Upon entering the restroom the single urinal was occupied. No, I did not panic due to my expert PADI training. I did the STOP, BREATH, THINK, ACT. This all happened in less than a fraction of a second due to this emergency situation. I quickly spotted the open toilet stall. Entered, and dropped my drawers for serious deployment of emergency release of the manly valve release. At first the release valve did not deploy sufficient fluid release to ease the pain sustanance. Then, oh Yea! It was 911 time. The fire hose stream hit the toilet with such force that I worried about damaging public property but thank God it was a stainless steel bowl. Since I was streaming into a bowl of water it created an enormous amount of decibels of sound that could be heard from miles away. As the crescendo was in process, I was surprised not only of the volume, sound and speed of this activity, but the length of time that was going by. I could have completed five Sudoku puzzles during this time. I was in this cubicle while I heard person after person enter and exit. It could have been up to a bakers dozen of people who, at least auditorially, witnessed this great feat. I should have them sign my divers log book.

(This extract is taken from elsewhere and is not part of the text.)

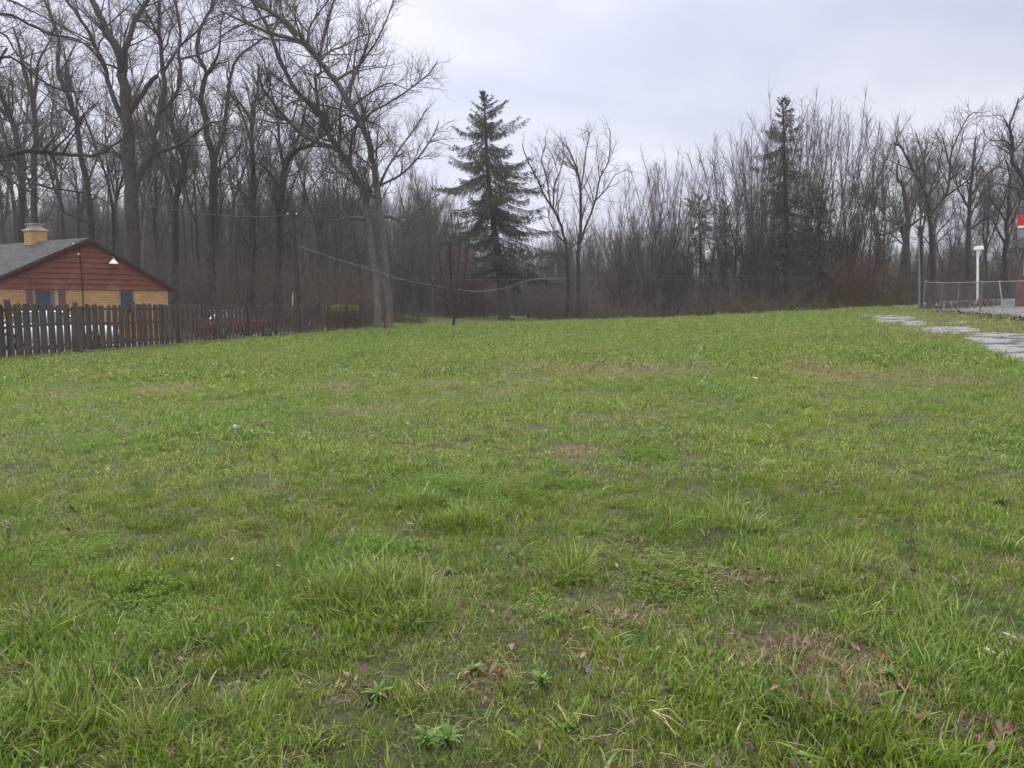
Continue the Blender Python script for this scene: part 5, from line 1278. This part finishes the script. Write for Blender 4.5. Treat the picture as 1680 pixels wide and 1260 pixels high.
def stump(px, D, r0, h, label, m='bark_dark'):
    d = rayd(px, 507); x = d.x * D; z = G(x, D) - .1; e = empty('tree_stump', (x, D, z), label, 'stump'); t = TB(); t.add([(0, 0, 0), (0.02, 0, h * .3), (.03, 0, h)], [r0 * 1.5, r0, r0 * .9], 12); t.build('bark', m, e)
    t = TB(); t.add([(.03, 0, h - .02), (.03, 0, h + .015), (.03, 0, h + .02)], [r0 * .86, r0 * .84, .01], 12); t.build('cut_face', 'torn_wood', e)
stump(868, 86, .28, .75, 'short dark stump on the back lawn right of the tall spruce'); stump(840, 79, .3, .45, 'splintered low stump beside the foot of the tall spruce')

# ================================================================== small things lying in the grass
simple('orange_leaf', (.20, .075, .035), .5, .35, 20); simple('red_leaf', (.14, .05, .03), .5, .35, 20); simple('pale_leaf', (.22, .155, .10), .6, .3, 20); simple('black_leaf', (.022, .018, .016), .5, .3, 20); simple('brown_leaf', (.13, .07, .05), .5, .35, 20); simple('mauve_leaf', (.12, .09, .085), .45, .3, 20)
def leafmesh(seed, size):
    r = random.Random(seed); n = 26; RG = 4; Ft = []; bend = r.uniform(1.2, 3.2); ax = r.uniform(0, 3.14); ph = r.uniform(0, 6)
    V = [(0, 0, 0)]; lob = [max(.35, .62 + .26 * math.cos(5 * 2 * math.pi * k / n + ph) + .12 * math.cos(9 * 2 * math.pi * k / n + ph * 2)) * r.uniform(.85, 1.12) for k in range(n)]
    for g in range(1, RG + 1):
        for k in range(n):
            a = 2 * math.pi * k / n; rr = size * .5 * g / RG * (lob[k] if g > 2 else (lob[k] + .6) / 2); x, y = math.cos(a) * rr * 1.2, math.sin(a) * rr
            u = (x * math.cos(ax) + y * math.sin(ax)) / size; z = size * (bend * u * u + .10 * math.sin(k * 1.7 + g) * g / RG + r.gauss(0, .02))
            V.append((x * (1 - abs(u) * .5), y * (1 - abs(u) * .5), z))
    for k in range(n):
        k2 = (k + 1) % n; Ft.append((0, 1 + k, 1 + k2))
        for g in range(RG - 1): b = 1 + g * n; Ft += [(b + k, b + n + k, b + n + k2), (b + k, b + n + k2, b + k2)]
    return V, Ft
def ontop(px, py, up=.03):
    x, y = onground(px, py); return (x, y, G(x, y) + up)
LV = [(1284, 916, .075, 'red_leaf', 'curled rust-red leaf lying right of the black leaf'), (1252, 919, .075, 'black_leaf', 'black crumpled leaf beside the rust-red one'),
      (70, 985, .075, 'orange_leaf', 'flat orange-brown leaf near the left edge of the lawn'), (1448, 1098, .07, 'orange_leaf', 'bright brown leaf above the muddy patch at lower right'),
      (1325, 1172, .10, 'red_leaf', 'upright reddish leaf among coarse blades at the bottom right'), (957, 1122, .08, 'mauve_leaf', 'greyish mauve leaf on the bare patch at bottom centre'),
      (1022, 1100, .07, 'pale_leaf', 'pinkish tan leaf right of the mauve leaf'), (818, 1128, .08, 'orange_leaf', 'long rusty leaf left of the mauve leaf'),
      (118, 842, .09, 'mauve_leaf', 'pale brown leaf high up on the left lawn'), (118, 882, .10, 'red_leaf', 'dark reddish leaf below the pale brown one at left'),
      (35, 1100, .07, 'pale_leaf', 'tan leaf at the left edge below the orange-brown leaf'), (655, 970, .07, 'mauve_leaf', 'wet grey leaf at the foot of the big yellow-green tuft'),
      (1050, 898, .09, 'pale_leaf', 'tan leaf flat on the clover right of centre'), (897, 897, .07, 'pale_leaf', 'small tan leaf left of the flat tan one'),
      (1430, 1180, .12, 'mauve_leaf', 'large grey leaf in the muddy patch at lower right'), (1480, 1165, .11, 'brown_leaf', 'dark brown leaf at the right of the muddy patch'),
      (745, 1104, .06, 'mauve_leaf', 'wet bluish leaf left of the long rusty leaf'), (600, 1190, .06, 'mauve_leaf', 'small grey leaf at bottom, below the wet bluish one'),
      (1495, 910, .09, 'brown_leaf', 'brown seed-head leaf standing in grass at right'), (1640, 1225, .12, 'brown_leaf', 'broad brown leaf in the bottom right corner'),
      (280, 1255, .06, 'pale_leaf', 'light brown leaf at the bottom edge left of centre'), (1590, 852, .10, 'black_leaf', 'dark leaf clump at the right edge of the middle lawn')]
for k, (px, py, sz, m, lab) in enumerate(LV):
    V, Ft = leafmesh(k, sz); o = link(bpy.data.objects.new('fallen_leaf', mkmesh('fallen_leaf', V, None, Ft, [m], True))); o.location = ontop(px, py, .026); r_ = random.Random(k); o.rotation_euler = (r_.uniform(-.5, .5) - .35, r_.uniform(-.4, .4), r_.uniform(0, 6.28))
    if 'upright' in lab or 'standing' in lab or 'long rusty' in lab: o.rotation_euler[0] = -1.1
    tag(o, lab, 'leaf', 'fallen leaves on the lawn')
simple('teal_wrapper', (.08, .13, .12), .3, .2, 12); simple('white_scrap', (.34, .36, .35), .4, .1, 12)
def scrap(name, px, py, w, l, m, label, cat, seed):
    r = random.Random(seed); V = []; Fq = []
    for i in range(5):
        for j in range(4): V.append((w * (i / 4 - .5), l * (j / 3 - .5), .02 + .25 * w * r.random() * (1 if 0 < i < 4 else .4)))
    for i in range(4):
        for j in range(3): a = i * 4 + j; Fq.append((a, a + 4, a + 5, a + 1))
    o = link(bpy.data.objects.new(name, mkmesh(name, V, Fq, None, [m]))); o.location = ontop(px, py, .045); o.rotation_euler = (.25, .2, r.uniform(-.5, .8)); md = o.modifiers.new('thickness', 'SOLIDIFY'); md.thickness = .003
    tag(o, label, cat)
scrap('plastic_wrapper', 388, 713, .13, .07, 'teal_wrapper', 'crumpled teal wrapper on the lawn left of centre', 'litter', 1)
scrap('paper_scrap', 1237, 627, .11, .06, 'white_scrap', 'small white scrap at the back of the lawn right of centre', 'litter', 2)
scrap('paper_scrap', 1620, 1103, .035, .035, 'white_scrap', 'small white chip in the grass at lower right', 'litter', 3)
t = TB(); a = Vector(ontop(1645, 1062, .05)); b = Vector(ontop(1668, 1069, .05)); t.add([tuple(a), tuple((a + b) / 2), tuple(b)], [.004, .005, .003], 6); tag(t.build('stick', 'white_scrap', None), 'short white stick at the right edge above the white chip', 'stick')
scrap('paper_scrap', 381, 928, .018, .014, 'white_scrap', 'tiny white fleck in the grass at lower left', 'litter', 4)
t = TB()
for k, (x1, y1) in enumerate(((1115, 1250), (1125, 1238), (1108, 1256), (1122, 1228))):
    a = Vector(ontop(1070, 1217, .05)); b = Vector(ontop(x1, y1, .05)); t.add([tuple(a), tuple((a + b) / 2 + Vector((0, 0, .01 * k))), tuple(b)], [.003, .0025, .001], 4)
simple('straw_stem', (.45, .36, .22), .7); tag(t.build('dead_grass_stalk', 'straw_stem', None), 'fanned straw-coloured stalk at the bottom edge right of centre', 'stalk')
# broad-leaved weeds
def weedmat(nt, out):
    g = nt.nodes.new('ShaderNodeNewGeometry'); c = ramp(nt, g.outputs['Random Per Island'], [(0, (.05, .115, .014)), (1, (.13, .22, .035))])
    b = N(nt, 'ShaderNodeBsdfPrincipled', {'Base Color': c, 'Roughness': .65}); t_ = N(nt, 'ShaderNodeBsdfTranslucent', {'Color': c}); m = N(nt, 'ShaderNodeMixShader', {0: .25}); nt.links.new(b.outputs[0], m.inputs[1]); nt.links.new(t_.outputs[0], m.inputs[2]); nt.links.new(m.outputs[0], out.inputs[0])
mat('weed_leaf', weedmat)
def weed(px, py, size, label, seed, n=19):
    r = random.Random(seed); V = []; Fq = []
    for k in range(n):
        a = 2 * math.pi * k / n + r.uniform(-.2, .2); L = size * .62 * r.uniform(.4, 1.15); w = L * r.uniform(.10, .16); el_ = r.uniform(.3, 1.35); i0 = len(V); S = 7; x = z = 0.0
        for i in range(S + 1):
            f = i / S; ww = w * math.sin(min(1, f * 1.15 + .08) * 3.0) * (.75 + .25 * (i % 2)) + .002; e = el_ - f * 1.0
            V += [(math.cos(a) * x - math.sin(a) * ww, math.sin(a) * x + math.cos(a) * ww, z + .25 * ww), (math.cos(a) * x, math.sin(a) * x, z), (math.cos(a) * x + math.sin(a) * ww, math.sin(a) * x - math.cos(a) * ww, z + .25 * ww)]
            x += L / S * math.cos(e); z += L / S * math.sin(e)
        for i in range(S):
            b = i0 + i * 3; Fq += [(b, b + 3, b + 4, b + 1), (b + 1, b + 4, b + 5, b + 2)]
    o = link(bpy.data.objects.new('weed', mkmesh('weed', V, Fq, None, ['weed_leaf']))); o.rotation_euler = (r.gauss(0, .12), r.gauss(0, .12), 0); o.location = ontop(px, py, .012); tag(o, label, 'weed', 'broad-leaved weeds in the lawn')
for k, w_ in enumerate([(738, 953, .09, 'bright weed above the coarse tuft left of centre'), (887, 1137, .11, 'upright light green weed left of the mauve leaf'), (905, 1035, .11, 'spreading weed at the foot of the largest central tuft'),
        (1018, 1065, .11, 'weed growing at the right edge of the upper bare patch'), (1070, 1088, .09, 'light weed right of the pinkish tan leaf'), (775, 1125, .09, 'small weed left of the long rusty leaf'),
        (620, 1160, .12, 'wide low weed at bottom left of centre'), (735, 1240, .13, 'bright serrated weed at the bottom edge in the middle'), (700, 1235, .11, 'weed touching the serrated one at the bottom edge'),
        (1460, 1130, .11, 'dark strap-leaved weed above the muddy patch'), (930, 1225, .07, 'little weed near the bottom edge right of the serrated ones'), (1110, 1150, .09, 'pale weed right of the bare patch near the bottom'), (1640, 830, .16, 'leafy weed at the right edge of the middle lawn'), (1460, 1250, .11, 'weed with grey-green leaves at the bottom right edge')]):
    weed(*w_[:3], w_[3], 50 + k)

# ------------------------------------------------------------------ damp air
def hazemat(nt, out):
    v = nt.nodes.new('ShaderNodeVolumePrincipled'); v.inputs['Color'].default_value = (.80, .80, .86, 1); v.inputs['Density'].default_value = .0006; v.inputs['Anisotropy'].default_value = .3
    nt.links.new(v.outputs[0], out.inputs['Volume'])
mat('haze', hazemat)
q = QB(); q.box((-430, -70, -3), (860, 0, 0), (0, 700, 0), (0, 0, 39)); hz = q.build('haze', 'haze'); tag(hz, 'thin damp haze paling the farther woods', None, None, 'stuff')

I finally finished this great accomplishment with a couple of manly wiggles. Upon leaving the stall I fully expected some applause from the imaginary crowd that I thought had formed. No crowd? No applause? Huh! No one to shake my hand in congratulatory admiration. (I don’t blame anyone for not shaking my hand).

Well, I felt great. Getting high on the natural processes of being human.

Sure some men can dive two hundred feet, with twelve tanks strapped to them, in zero visibility, while completing calculus on a dive slate. But could they perform as admirably as I did in this emergency fluid decompression situation?

I felt like a real man overcoming this emergency dive situation. I did not panic and used my PADI dive Rescue Diver training.

I think there should be a PADI badge for this great skill and level of accomplishment.

Just my opinion.

Good health and Happy diving.

LOL...I nominate this post as one of the funniest of 2009.
 
LOL...I nominate this post as one of the funniest of 2009.

Interesting...I was actually thinking "TOO MUCH INFORMATION!!!!!!!" :wink: That said, I don't get into my dry suit without a fresh Depends on............"TOO MUCH INFORMATION!!!!!!!"
 
:shocked2:

That scene in "A League of Their Own" comes to mind :wink:
 
So for now it’s all about strategic timing unless I get into that she-woman diving

Kathy, I've given you good advice in the past, I think . . . Today I have just one thing to say: SHE-P!!!
 
Something to ponder while I continue to ponder the purchase of a dry suit.

Pretty funny post.
 
Kathy, I've given you good advice in the past, I think . . . Today I have just one thing to say: SHE-P!!!

:) Yup - you give great advice! I'd agree!!

SHE-P - I'd guess it's comming :wink:.

But it sounds like too much effort for single tank diving.